El secretario general del PSC sostiene que los socialistas van a librar “esta carrera con las ideas y los compromisos”. Y el candidato a presidir el Senado, Manuel Cruz, elogia --desde Madrid-- a la “España diversa”. Mientras más nombres, adjetivos y declaraciones de intenciones usen para camuflar la cuestión más nítida resulta la estampa. El PSOE, que no se ha caracterizado nunca por defender ideas --sino intereses-- y menos aún por cumplir con sus compromisos --recuerden aquello de OTAN, de entrada, no--, parece decidido a consumar esta España desigual basada en derechos territoriales en lugar de civiles. Abajo la Ilustración, arriba el poder de las tribus. Ellos lo llaman federalismo: una hipotética tercera vía entre el inmovilismo cerril de las derechas y el rupturismo de los independentistas. Un cuento extraordinario.

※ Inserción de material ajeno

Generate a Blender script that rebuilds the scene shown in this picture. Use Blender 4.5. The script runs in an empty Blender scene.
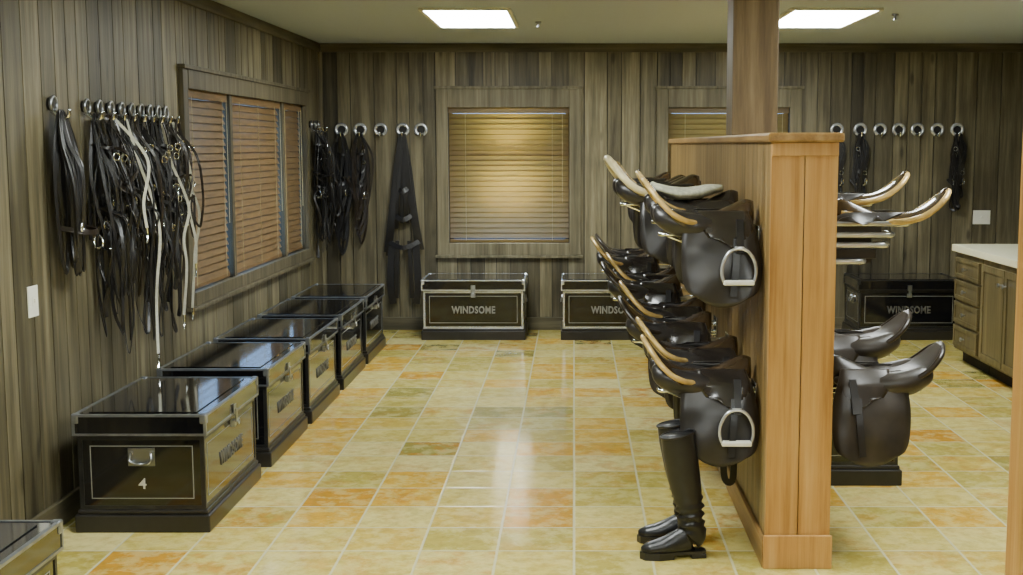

En realidad, se trata de una fórmula convenientemente vacía, sin carga semántica, para que a unos les parezca que sólo se le va a cambiar el nombre a las autonomías aunque para otros signifique lo que es: la quiebra definitiva de la cohesión social en España. Justamente en esto consiste el problema: en la indeterminación del concepto que se plantea como la madre de todas las soluciones. El Estado autonómico, escenario desde el que los nacionalismos periféricos han fabricado el independentismo, ya quedó sin cerrar en la Constitución. Y, para arreglarlo, lo que ahora proponen los socialistas es el federalismo aéreo de quienes llevan cuatro décadas jugando a la mosqueta con sus propios valores: igualdad, solidaridad y justicia social. La cosa promete. Sin duda.